A few days later, Kellyanne Conway, one of Trump’s closest confidants, explained on TV that Spicer hadn’t been wrong, he’d just presented ‘alternative facts’. Orwell’s Winston Smith, beavering away fabricating facts in his cubicle at the Ministry of Truth in 1984, couldn’t have put it better.
In Orwell’s dystopian novel, the world is dominated by three totalitarian giants: Oceania, Eurasia and Eastasia. It’s not that different from Trump’s geopolitical worldview. As long as America gets to dominate the Western Hemisphere (Oceania, with Britain as its European landing strip – Airstrip One), he doesn’t mind a Russian-dominated Europe (Eurasia) or a China-dominated Eastern Pacific (Eastasia).
But unlike the fictional Oceania and Eurasia, who are at each other’s throats, Trump wants America to be Russia’s new best friend, dividing natural resources between them, as is all too apparent from the deal Trump is currently trying to shove down Ukraine’s throat.
Carving up the world between two dictators and a US president with his own ambitions to be a strongman is not how the 21st Century was supposed to pan out.
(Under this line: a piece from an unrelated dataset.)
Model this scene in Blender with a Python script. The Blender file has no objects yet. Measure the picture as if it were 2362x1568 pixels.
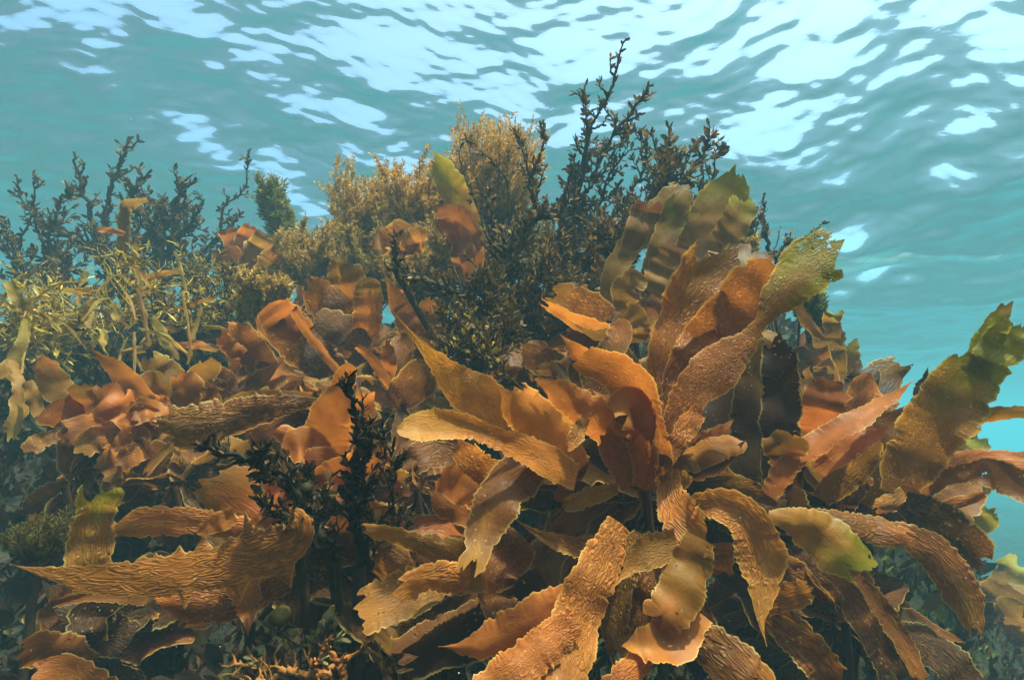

The dark underside is already a cause for concern on America’s home front.
Nobody can object to the speedy deportation of Venezuelan street gangs inexplicably allowed to operate in the US during the Biden years. How it was done is another matter.
The bad guys were largely identified by their gangster tattoos. In one case, the tattoo might have been a logo indicating support for Real Madrid. Another was said to be in honour of a grandmother.
Who knows? It is why democratic legal systems put such store by due process to establish the truth, which was circumvented in this case even though it should have been a requirement, since the Venezuelans were not being returned to their own country but to a prison hellhole in El Salvador.
There’s more. On Tuesday, a young Turkish postgraduate woman with a valid student visa was suddenly apprehended on the pavement by plainclothes agents in masks and whisked away – ‘disappeared’, you might say – in an unmarked car. The video of it is what you’d expect in a Moscow street rather than a university town in Massachusetts.
It was later discovered she was in a Louisiana detention centre 1,350 miles away pending deportation. The government has suggested she was involved in pro-Hamas activities.
The only evidence presented so far is her co-authorship of a rather silly anti-Israel article in her university newspaper. There have also been reports of a French scientist barred from entry because he’d criticised Trump. Columnists beware!
‘All tyrannies rule through fraud and force,’ wrote Orwell in 1984, ‘but once the fraud is exposed they must rely exclusively on force.’
We are far from there yet. The US is still a robust, disputatious democracy. But there are enough sinister straws in the wind to justify concern that Trump’s second administration will not end well for America or what were, until recently, its allies.